Seit 2001 tobt nun der Krieg des Westens in Afghanistan. Zuerst gab es nach dem 11. September 2001 das großmäulige Wort eines deutschen Kanzlers über „uneingeschränkte Solidarität" mit den USA. Die bestand dann in der Kriegsteilnahme in Afghanistan. Es folgten große Worte von Demokratie, Frauenrechten und Schulbau. Dann galt Afghanistan jahrelang als Erfolgsgeschichte: die Taliban als besiegt, die Regierung Karsai, die immerhin auf dem Petersberg bei Bonn im Dezember 2001 aus der Taufe gehoben wurde, als demokratisch, und der Rest als Problem von Polizei, Entwicklungshilfe und Wiederaufbau. Die alten Warlords, die das Land bereits in den 1990er Jahren ins Chaos gestürzt hatten, haben sich ein demokratisches Mäntelchen umgehängt und ihre Macht wieder ausgebaut. Diese Macht beruht in vielem auf einer Drogenökonomie, die derzeit wertmäßig mehr umschlägt, als die Hälfte der gesamten legalen Ökonomie Afghanistans ausmacht.

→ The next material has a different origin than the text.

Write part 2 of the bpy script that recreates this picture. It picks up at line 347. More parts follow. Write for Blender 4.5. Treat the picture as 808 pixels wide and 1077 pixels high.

Inzwischen toben die Kämpfe wieder in fast dem ganzen Land. Karsai hatte sich mittlerweile seinen Präsidentenstuhl durch Wahlfälschung erneut gesichert, und der Westen hat diesem Treiben Absolution erteilt. Kürzlich meinte Karsai, die Wahlen seien durch den Westen gefälscht worden, nicht durch seine Leute. Und in Anwesenheit des US-Oberkommandierenden, General McChrystal, erklärte er nun vor einer Versammlung afghanischer Stammesführer, wenn sie es nicht wollten, werde die geplante NATO-Offensive im Süden Afghanistans nicht stattfinden. Er werde sie nicht gestatten. Und er werde vielleicht ebenfalls noch zum Taliban. Der Westen zeigte sich irritiert und meinte, das sei nur Gerede. Was aber, wenn das kein leeres Gerede, sondern afghanische Politik ist? Dann hätte die Fortsetzung des Afghanistan-Krieges keine formaljuristische und auch keine umgangssprachliche, sondern gar keine Grundlage. Es gibt Konstellationen in der Geschichte, da die scheinbar sehr schwache, abhängige Seite plötzlich über sehr große politische Spielräume verfügt, weil sie sich die Option eröffnet, auszusteigen. Und die scheinbar so mächtige, überlegene Seite, kann dies nicht verhindern, weil sie diese Option nicht hat.
Stell' dir vor, du wachst morgens auf, und der Krieg ist aus! Früher, als Westerwelle und all' die anderen heute glauben. Viele Menschen blieben am Leben, auch junge Deutsche.